SET TASK –
Repeat the material exactly, leaving nothing out.

COLLECTED MATERIAL –
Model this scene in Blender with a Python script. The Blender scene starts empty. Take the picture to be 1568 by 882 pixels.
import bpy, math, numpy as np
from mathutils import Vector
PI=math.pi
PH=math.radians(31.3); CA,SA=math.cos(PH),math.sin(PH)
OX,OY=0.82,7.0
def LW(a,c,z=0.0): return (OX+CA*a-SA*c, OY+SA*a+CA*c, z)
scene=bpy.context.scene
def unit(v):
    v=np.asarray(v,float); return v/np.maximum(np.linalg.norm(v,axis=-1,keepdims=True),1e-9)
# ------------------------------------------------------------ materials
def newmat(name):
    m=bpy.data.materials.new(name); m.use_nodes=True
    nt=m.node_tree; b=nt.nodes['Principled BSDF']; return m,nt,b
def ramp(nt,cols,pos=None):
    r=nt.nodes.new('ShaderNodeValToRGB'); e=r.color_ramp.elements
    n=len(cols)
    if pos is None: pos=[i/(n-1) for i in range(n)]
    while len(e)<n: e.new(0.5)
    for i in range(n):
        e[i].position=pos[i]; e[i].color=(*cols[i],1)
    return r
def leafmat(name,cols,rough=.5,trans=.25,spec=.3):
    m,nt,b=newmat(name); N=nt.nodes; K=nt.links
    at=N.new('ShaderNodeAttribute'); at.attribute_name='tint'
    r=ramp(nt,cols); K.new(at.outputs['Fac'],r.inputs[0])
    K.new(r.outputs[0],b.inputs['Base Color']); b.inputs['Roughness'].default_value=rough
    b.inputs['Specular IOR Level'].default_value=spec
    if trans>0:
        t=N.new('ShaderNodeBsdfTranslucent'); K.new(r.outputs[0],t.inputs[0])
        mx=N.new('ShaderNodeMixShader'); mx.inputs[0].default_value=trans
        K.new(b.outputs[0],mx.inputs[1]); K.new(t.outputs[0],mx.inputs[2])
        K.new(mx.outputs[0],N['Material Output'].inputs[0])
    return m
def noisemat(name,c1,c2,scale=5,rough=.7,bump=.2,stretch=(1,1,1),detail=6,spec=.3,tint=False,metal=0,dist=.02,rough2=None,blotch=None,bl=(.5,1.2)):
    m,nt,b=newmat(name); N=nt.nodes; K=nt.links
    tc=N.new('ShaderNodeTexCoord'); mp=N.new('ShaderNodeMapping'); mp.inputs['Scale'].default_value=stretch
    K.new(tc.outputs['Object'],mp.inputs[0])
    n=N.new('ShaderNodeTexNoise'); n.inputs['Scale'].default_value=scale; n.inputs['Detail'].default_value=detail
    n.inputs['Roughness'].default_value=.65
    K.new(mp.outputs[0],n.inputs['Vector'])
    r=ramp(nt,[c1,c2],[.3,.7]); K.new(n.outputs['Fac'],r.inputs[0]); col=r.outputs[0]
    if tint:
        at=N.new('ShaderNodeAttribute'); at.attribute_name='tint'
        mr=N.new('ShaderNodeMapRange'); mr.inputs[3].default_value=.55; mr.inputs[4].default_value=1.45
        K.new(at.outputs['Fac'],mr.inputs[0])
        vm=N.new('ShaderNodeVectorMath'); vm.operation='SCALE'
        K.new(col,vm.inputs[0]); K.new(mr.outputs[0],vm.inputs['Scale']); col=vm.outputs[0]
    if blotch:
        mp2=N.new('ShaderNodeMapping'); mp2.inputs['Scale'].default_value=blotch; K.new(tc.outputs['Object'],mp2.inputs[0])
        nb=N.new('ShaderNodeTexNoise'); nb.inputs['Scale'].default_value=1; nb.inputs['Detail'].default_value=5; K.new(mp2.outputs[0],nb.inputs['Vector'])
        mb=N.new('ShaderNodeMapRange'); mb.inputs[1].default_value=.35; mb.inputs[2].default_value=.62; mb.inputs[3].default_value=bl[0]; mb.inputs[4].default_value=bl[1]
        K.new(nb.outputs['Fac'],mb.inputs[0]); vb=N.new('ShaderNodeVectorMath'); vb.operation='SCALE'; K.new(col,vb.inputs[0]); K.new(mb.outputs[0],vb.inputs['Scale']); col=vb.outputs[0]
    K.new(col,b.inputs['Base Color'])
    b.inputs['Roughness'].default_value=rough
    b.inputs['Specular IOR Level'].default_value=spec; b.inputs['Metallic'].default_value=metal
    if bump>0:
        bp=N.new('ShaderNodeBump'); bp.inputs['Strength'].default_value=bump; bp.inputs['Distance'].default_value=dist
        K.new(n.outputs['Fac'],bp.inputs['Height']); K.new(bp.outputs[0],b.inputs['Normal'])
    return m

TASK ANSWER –
Model this scene in Blender with a Python script. The Blender scene starts empty. Take the picture to be 1568 by 882 pixels.
import bpy, math, numpy as np
from mathutils import Vector
PI=math.pi
PH=math.radians(31.3); CA,SA=math.cos(PH),math.sin(PH)
OX,OY=0.82,7.0
def LW(a,c,z=0.0): return (OX+CA*a-SA*c, OY+SA*a+CA*c, z)
scene=bpy.context.scene
def unit(v):
    v=np.asarray(v,float); return v/np.maximum(np.linalg.norm(v,axis=-1,keepdims=True),1e-9)
# ------------------------------------------------------------ materials
def newmat(name):
    m=bpy.data.materials.new(name); m.use_nodes=True
    nt=m.node_tree; b=nt.nodes['Principled BSDF']; return m,nt,b
def ramp(nt,cols,pos=None):
    r=nt.nodes.new('ShaderNodeValToRGB'); e=r.color_ramp.elements
    n=len(cols)
    if pos is None: pos=[i/(n-1) for i in range(n)]
    while len(e)<n: e.new(0.5)
    for i in range(n):
        e[i].position=pos[i]; e[i].color=(*cols[i],1)
    return r
def leafmat(name,cols,rough=.5,trans=.25,spec=.3):
    m,nt,b=newmat(name); N=nt.nodes; K=nt.links
    at=N.new('ShaderNodeAttribute'); at.attribute_name='tint'
    r=ramp(nt,cols); K.new(at.outputs['Fac'],r.inputs[0])
    K.new(r.outputs[0],b.inputs['Base Color']); b.inputs['Roughness'].default_value=rough
    b.inputs['Specular IOR Level'].default_value=spec
    if trans>0:
        t=N.new('ShaderNodeBsdfTranslucent'); K.new(r.outputs[0],t.inputs[0])
        mx=N.new('ShaderNodeMixShader'); mx.inputs[0].default_value=trans
        K.new(b.outputs[0],mx.inputs[1]); K.new(t.outputs[0],mx.inputs[2])
        K.new(mx.outputs[0],N['Material Output'].inputs[0])
    return m
def noisemat(name,c1,c2,scale=5,rough=.7,bump=.2,stretch=(1,1,1),detail=6,spec=.3,tint=False,metal=0,dist=.02,rough2=None,blotch=None,bl=(.5,1.2)):
    m,nt,b=newmat(name); N=nt.nodes; K=nt.links
    tc=N.new('ShaderNodeTexCoord'); mp=N.new('ShaderNodeMapping'); mp.inputs['Scale'].default_value=stretch
    K.new(tc.outputs['Object'],mp.inputs[0])
    n=N.new('ShaderNodeTexNoise'); n.inputs['Scale'].default_value=scale; n.inputs['Detail'].default_value=detail
    n.inputs['Roughness'].default_value=.65
    K.new(mp.outputs[0],n.inputs['Vector'])
    r=ramp(nt,[c1,c2],[.3,.7]); K.new(n.outputs['Fac'],r.inputs[0]); col=r.outputs[0]
    if tint:
        at=N.new('ShaderNodeAttribute'); at.attribute_name='tint'
        mr=N.new('ShaderNodeMapRange'); mr.inputs[3].default_value=.55; mr.inputs[4].default_value=1.45
        K.new(at.outputs['Fac'],mr.inputs[0])
        vm=N.new('ShaderNodeVectorMath'); vm.operation='SCALE'
        K.new(col,vm.inputs[0]); K.new(mr.outputs[0],vm.inputs['Scale']); col=vm.outputs[0]
    if blotch:
        mp2=N.new('ShaderNodeMapping'); mp2.inputs['Scale'].default_value=blotch; K.new(tc.outputs['Object'],mp2.inputs[0])
        nb=N.new('ShaderNodeTexNoise'); nb.inputs['Scale'].default_value=1; nb.inputs['Detail'].default_value=5; K.new(mp2.outputs[0],nb.inputs['Vector'])
        mb=N.new('ShaderNodeMapRange'); mb.inputs[1].default_value=.35; mb.inputs[2].default_value=.62; mb.inputs[3].default_value=bl[0]; mb.inputs[4].default_value=bl[1]
        K.new(nb.outputs['Fac'],mb.inputs[0]); vb=N.new('ShaderNodeVectorMath'); vb.operation='SCALE'; K.new(col,vb.inputs[0]); K.new(mb.outputs[0],vb.inputs['Scale']); col=vb.outputs[0]
    K.new(col,b.inputs['Base Color'])
    b.inputs['Roughness'].default_value=rough
    b.inputs['Specular IOR Level'].default_value=spec; b.inputs['Metallic'].default_value=metal
    if bump>0:
        bp=N.new('ShaderNodeBump'); bp.inputs['Strength'].default_value=bump; bp.inputs['Distance'].default_value=dist
        K.new(n.outputs['Fac'],bp.inputs['Height']); K.new(bp.outputs[0],b.inputs['Normal'])
    return m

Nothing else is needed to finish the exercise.